“La negrura que quisieron ocultar, hoy la llevo como corona.”
— Lucía de Fuego
Desde el balcón de Lucía, recuerdo el sabor profundo de mi abuela Ramona.
A mi abuela le decían india. Nunca negra.
Eso se repetía con insistencia, como si alguien estuviera tratando de borrar algo.
Pero yo la miraba.
Yo la veía.
Y para mí, Ramona era de mi sabor favorito: chocolate.
Profundo, cálido, fuerte.
De ese color que acaricia el alma con solo verlo.
Me decían que era taína.
Que tenía la piel quemada por el sol del campo.
Pero no — yo sabía que su raíz era más ancha.
Tenía la belleza de lo afro y la sabiduría de lo indígena.
Una mezcla sagrada.
Ramona se casó con un hombre blanco, rubio, de ojos verdes.
Y yo… yo nací del eco de esa unión,
de ese mestizaje lleno de historia, tierra y contradicción.
Durante años me pregunté:
¿Por qué tanto empeño en no llamarla negra?
¿Por qué tanto miedo a la palabra?
¿A quién ofendía su verdad?
Yo deseaba parecerme a ella.
Tener su piel, su cabello, su voz de tambor.
Y por un tiempo pensé que había algo malo en mí por eso.
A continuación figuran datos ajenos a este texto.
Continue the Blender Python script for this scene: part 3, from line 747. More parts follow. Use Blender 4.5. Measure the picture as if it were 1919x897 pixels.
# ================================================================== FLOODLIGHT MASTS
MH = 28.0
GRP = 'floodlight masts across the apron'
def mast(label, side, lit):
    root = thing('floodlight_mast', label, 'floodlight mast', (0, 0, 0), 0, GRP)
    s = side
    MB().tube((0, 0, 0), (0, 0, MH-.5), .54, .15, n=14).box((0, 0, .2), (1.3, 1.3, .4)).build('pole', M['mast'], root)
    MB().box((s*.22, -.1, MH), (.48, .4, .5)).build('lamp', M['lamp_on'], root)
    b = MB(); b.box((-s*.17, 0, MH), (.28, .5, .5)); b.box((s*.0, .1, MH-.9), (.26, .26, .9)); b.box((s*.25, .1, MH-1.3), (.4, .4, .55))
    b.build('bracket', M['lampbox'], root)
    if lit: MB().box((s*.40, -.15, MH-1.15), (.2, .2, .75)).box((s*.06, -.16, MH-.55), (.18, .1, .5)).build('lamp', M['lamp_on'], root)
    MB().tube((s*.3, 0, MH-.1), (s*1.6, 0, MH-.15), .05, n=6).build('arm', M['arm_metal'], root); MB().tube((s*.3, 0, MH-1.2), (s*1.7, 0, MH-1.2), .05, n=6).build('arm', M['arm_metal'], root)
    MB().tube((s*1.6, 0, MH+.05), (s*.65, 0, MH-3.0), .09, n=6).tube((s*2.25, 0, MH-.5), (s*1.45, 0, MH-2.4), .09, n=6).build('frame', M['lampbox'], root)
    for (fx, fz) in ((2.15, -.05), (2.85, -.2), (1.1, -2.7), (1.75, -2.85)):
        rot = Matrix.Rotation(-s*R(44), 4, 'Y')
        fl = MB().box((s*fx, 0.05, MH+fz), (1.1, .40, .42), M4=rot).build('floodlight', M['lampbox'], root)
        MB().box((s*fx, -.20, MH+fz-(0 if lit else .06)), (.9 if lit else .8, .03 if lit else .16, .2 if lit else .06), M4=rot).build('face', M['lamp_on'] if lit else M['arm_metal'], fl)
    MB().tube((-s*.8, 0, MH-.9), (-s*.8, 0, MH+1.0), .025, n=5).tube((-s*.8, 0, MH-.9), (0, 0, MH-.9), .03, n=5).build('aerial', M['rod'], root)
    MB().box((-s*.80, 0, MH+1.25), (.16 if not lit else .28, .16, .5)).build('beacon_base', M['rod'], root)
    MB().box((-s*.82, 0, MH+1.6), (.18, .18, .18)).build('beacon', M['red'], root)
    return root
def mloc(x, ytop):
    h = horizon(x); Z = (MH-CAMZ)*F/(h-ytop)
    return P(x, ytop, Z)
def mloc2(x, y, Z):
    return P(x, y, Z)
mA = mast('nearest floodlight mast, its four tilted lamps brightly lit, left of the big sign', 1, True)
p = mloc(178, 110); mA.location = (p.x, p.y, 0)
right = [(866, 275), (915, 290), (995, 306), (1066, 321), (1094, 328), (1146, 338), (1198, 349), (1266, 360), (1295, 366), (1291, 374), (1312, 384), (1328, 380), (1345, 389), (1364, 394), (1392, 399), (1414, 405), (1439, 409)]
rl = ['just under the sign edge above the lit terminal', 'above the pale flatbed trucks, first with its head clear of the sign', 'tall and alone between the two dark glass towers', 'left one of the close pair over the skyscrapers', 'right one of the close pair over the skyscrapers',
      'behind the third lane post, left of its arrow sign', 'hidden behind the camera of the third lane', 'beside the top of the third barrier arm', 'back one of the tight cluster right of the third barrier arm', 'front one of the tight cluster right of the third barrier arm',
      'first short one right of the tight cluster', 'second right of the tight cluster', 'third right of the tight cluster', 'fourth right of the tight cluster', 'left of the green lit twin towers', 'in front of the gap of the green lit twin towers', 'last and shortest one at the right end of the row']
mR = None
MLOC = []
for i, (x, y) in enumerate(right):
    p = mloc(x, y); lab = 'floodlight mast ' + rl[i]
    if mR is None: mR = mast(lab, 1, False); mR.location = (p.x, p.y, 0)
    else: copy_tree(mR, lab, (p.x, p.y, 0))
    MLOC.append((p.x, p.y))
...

Hasta que entendí que la negación también era herencia.
Pero no una que yo quería.
Porque la negrura de mi abuela era hermosa.
Y era mía.
Aunque la escondieran, aunque la disfrazaran, ella vive en mí —
en mis gestos, en mi fuerza, en mi resistencia.
Abuela Ramona también mascaba tabaco. Siempre estaba escupiendo en una latita o por la ventana, como si cada escupitajo llevara consigo algo más que jugo: el cansancio de una vida, la rabia callada, el peso de la historia.
Y su comida… su comida era sala. No salada. Sala. Con personalidad. Lo más cómico era que, aunque ya estaba sala, ella le echaba sal a cada bocado. “No me sabe a na’,” decía con una naturalidad tan suya, que uno no sabía si reír o seguirle la corriente.
Gracias, abuela Ramona, por caminar conmigo.
Por habitarme.
Hoy te honro.
Y honro esa parte de mí que otros quisieron borrar,
pero que yo he decidido hacer brillar.